A new technical paper titled “Speculation at Fault: Modeling and Testing Microarchitectural Leakage of CPU Exceptions” was published by researchers at Microsoft and Vrije Universiteit Amsterdam. This paper was included at the recent 32nd USENIX Security Symposium.
Abstract:
“Microarchitectural leakage models provide effective tools to prevent vulnerabilities such as Spectre and Meltdown via secure co-design: For software, they provide a foundation for secure compilation and verification; for hardware, they provide a target specification to test and verify against.
Unfortunately, existing leakage models are severely limited: None of them covers CPU exceptions, which are essential to implement security abstractions such as virtualization and memory protection, and which are the source of critical vulnerabilities such as Meltdown, MDS, and Foreshadow.
In this paper, we provide the first leakage models for CPU exceptions, together with new tools for testing black-box CPUs against them. We run extensive experiments and successively refine these models, until we precisely capture the leakage for a representative subset of exceptions on four different x86 microarchitectures.

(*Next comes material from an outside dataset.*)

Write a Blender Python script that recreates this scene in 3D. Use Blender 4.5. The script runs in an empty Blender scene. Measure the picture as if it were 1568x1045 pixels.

In the process, we contradict, refine, and corroborate a large number of findings from prior work, and we uncover three novel transient leaks affecting stores to non-canonical addresses, stores to read-only memory, and divisions by zero.”
Find the technical paper here. August 2023.
Note responsible disclosure: “We reported our observations to AMD and Intel, who acknowledged our findings and investigated their security impact. Intel decided that no new mitigations are required; AMD issued CVE-2023-20588 and plans to publish a security bulletin with mitigation information.” (AMD’s security notice is here.)
Hofmann, Jana, Emanuele Vannacci, Cédric Fournet, Boris Köpf, and Oleksii Oleksenko. “Speculation at Fault: Modeling and Testing Microarchitectural Leakage of CPU Exceptions.” In 32nd USENIX Security Symposium (USENIX Security 23). USENIX Association, 2023.